▶ **TASK TO CARRY OUT**: Copy each line with the word "from" in it.

▶ **COLLECTED MATERIAL**:
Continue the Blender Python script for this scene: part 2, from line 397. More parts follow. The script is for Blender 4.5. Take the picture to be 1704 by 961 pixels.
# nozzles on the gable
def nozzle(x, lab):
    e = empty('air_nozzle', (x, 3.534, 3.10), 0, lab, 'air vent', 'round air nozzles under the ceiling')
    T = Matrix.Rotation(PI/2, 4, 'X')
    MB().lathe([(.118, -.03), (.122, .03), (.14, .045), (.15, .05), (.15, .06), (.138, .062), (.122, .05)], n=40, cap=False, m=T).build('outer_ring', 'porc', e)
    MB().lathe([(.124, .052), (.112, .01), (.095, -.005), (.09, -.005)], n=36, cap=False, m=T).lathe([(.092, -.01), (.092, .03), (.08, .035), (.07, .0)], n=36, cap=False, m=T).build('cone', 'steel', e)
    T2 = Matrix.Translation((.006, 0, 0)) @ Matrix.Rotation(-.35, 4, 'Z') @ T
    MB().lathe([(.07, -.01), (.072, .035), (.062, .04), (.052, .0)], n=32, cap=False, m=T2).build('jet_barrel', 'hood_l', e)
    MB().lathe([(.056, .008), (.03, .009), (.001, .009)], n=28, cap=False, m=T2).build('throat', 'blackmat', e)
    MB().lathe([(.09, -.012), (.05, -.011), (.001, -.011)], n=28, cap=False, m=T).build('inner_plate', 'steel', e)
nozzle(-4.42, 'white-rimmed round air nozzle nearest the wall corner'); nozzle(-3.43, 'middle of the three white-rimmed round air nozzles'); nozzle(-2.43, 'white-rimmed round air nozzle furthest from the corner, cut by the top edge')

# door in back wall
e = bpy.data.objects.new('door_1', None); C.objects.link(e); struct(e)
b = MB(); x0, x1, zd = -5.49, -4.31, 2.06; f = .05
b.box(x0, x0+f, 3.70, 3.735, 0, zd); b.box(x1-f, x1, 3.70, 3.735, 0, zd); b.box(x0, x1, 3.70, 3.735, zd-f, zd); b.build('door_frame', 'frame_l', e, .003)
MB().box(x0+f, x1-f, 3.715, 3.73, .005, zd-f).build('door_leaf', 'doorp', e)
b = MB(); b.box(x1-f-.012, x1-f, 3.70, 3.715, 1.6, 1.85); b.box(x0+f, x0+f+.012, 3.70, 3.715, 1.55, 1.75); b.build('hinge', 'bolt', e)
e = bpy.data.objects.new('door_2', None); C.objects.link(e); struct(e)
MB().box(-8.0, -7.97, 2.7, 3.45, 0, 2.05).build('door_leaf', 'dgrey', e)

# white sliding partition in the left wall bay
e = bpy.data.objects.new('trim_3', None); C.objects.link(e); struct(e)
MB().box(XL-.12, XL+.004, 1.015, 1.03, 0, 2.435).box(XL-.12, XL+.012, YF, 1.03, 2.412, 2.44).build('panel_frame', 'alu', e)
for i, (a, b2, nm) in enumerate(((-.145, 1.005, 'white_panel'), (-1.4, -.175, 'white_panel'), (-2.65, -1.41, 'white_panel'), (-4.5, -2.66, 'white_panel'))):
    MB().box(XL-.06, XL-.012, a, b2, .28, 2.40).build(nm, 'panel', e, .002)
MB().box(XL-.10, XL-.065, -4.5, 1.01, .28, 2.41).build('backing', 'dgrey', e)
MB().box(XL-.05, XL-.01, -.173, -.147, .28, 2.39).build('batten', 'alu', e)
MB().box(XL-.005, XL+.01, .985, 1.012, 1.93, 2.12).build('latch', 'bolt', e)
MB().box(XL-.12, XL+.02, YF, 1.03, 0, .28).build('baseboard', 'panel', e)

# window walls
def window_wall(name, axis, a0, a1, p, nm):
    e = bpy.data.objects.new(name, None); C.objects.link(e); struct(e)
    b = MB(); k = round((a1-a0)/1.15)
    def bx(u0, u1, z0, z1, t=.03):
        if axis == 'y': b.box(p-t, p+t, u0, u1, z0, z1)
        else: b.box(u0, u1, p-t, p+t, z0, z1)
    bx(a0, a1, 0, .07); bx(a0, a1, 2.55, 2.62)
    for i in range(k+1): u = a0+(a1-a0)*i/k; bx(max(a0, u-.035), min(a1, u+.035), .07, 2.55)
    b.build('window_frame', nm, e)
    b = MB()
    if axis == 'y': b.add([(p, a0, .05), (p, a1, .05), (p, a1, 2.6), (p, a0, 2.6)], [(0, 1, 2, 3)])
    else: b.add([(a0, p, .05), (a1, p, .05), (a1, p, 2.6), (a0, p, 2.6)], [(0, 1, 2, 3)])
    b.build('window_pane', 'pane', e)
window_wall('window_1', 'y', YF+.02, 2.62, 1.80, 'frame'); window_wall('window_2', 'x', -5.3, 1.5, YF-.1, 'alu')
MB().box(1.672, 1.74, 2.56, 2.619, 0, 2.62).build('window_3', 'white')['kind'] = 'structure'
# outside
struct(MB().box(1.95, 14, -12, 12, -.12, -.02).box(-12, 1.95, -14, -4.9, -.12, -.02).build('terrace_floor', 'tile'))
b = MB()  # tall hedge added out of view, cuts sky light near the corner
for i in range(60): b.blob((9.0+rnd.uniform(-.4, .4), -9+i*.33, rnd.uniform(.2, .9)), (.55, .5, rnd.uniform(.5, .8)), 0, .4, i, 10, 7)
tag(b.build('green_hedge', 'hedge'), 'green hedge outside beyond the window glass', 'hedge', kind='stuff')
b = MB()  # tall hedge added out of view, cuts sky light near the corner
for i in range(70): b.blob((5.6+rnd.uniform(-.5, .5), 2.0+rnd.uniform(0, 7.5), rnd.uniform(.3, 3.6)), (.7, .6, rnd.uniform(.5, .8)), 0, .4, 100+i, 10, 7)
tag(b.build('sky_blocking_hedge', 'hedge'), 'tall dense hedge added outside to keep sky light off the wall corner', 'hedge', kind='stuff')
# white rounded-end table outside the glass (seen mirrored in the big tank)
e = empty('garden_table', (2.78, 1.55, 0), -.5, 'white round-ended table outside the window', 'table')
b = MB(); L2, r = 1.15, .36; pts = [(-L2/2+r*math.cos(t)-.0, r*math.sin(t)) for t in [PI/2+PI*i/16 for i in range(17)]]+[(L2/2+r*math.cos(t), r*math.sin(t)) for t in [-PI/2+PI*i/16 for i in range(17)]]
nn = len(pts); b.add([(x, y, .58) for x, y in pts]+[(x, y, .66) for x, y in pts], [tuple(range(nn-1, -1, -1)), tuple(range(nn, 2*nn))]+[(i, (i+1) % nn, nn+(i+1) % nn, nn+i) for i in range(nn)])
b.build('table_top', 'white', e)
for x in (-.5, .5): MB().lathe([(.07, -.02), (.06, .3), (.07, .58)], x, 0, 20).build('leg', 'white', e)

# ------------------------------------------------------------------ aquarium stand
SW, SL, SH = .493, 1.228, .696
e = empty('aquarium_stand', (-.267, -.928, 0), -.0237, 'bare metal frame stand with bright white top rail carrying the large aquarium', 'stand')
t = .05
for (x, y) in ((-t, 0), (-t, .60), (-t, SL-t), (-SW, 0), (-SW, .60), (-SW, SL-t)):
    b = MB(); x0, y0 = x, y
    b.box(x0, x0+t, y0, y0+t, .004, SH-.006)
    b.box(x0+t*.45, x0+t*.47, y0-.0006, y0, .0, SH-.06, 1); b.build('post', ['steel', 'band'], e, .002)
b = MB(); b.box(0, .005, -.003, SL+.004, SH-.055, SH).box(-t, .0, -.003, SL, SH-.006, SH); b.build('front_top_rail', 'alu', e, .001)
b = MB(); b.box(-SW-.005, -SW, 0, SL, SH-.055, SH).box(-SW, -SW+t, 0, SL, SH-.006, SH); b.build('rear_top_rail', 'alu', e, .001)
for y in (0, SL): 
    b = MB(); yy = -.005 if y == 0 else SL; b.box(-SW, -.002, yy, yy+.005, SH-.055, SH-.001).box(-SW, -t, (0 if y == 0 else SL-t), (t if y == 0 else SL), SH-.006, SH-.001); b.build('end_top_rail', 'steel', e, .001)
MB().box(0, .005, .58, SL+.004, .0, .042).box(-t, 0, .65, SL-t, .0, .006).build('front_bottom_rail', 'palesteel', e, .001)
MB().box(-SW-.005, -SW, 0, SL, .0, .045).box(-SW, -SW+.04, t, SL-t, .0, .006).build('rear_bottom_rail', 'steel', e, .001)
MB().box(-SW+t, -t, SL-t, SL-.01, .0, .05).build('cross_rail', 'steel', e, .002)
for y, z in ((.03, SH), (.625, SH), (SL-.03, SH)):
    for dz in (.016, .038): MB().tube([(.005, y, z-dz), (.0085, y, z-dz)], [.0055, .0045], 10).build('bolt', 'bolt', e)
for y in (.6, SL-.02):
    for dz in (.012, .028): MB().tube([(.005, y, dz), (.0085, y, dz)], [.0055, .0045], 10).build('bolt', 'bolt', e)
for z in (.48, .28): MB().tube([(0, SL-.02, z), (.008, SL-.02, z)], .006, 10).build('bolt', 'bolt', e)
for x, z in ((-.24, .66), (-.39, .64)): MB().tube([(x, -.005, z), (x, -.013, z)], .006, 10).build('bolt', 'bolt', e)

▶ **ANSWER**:
Continue the Blender Python script for this scene: part 2, from line 397. More parts follow. The script is for Blender 4.5. Take the picture to be 1704 by 961 pixels.
nozzle(-4.42, 'white-rimmed round air nozzle nearest the wall corner'); nozzle(-3.43, 'middle of the three white-rimmed round air nozzles'); nozzle(-2.43, 'white-rimmed round air nozzle furthest from the corner, cut by the top edge')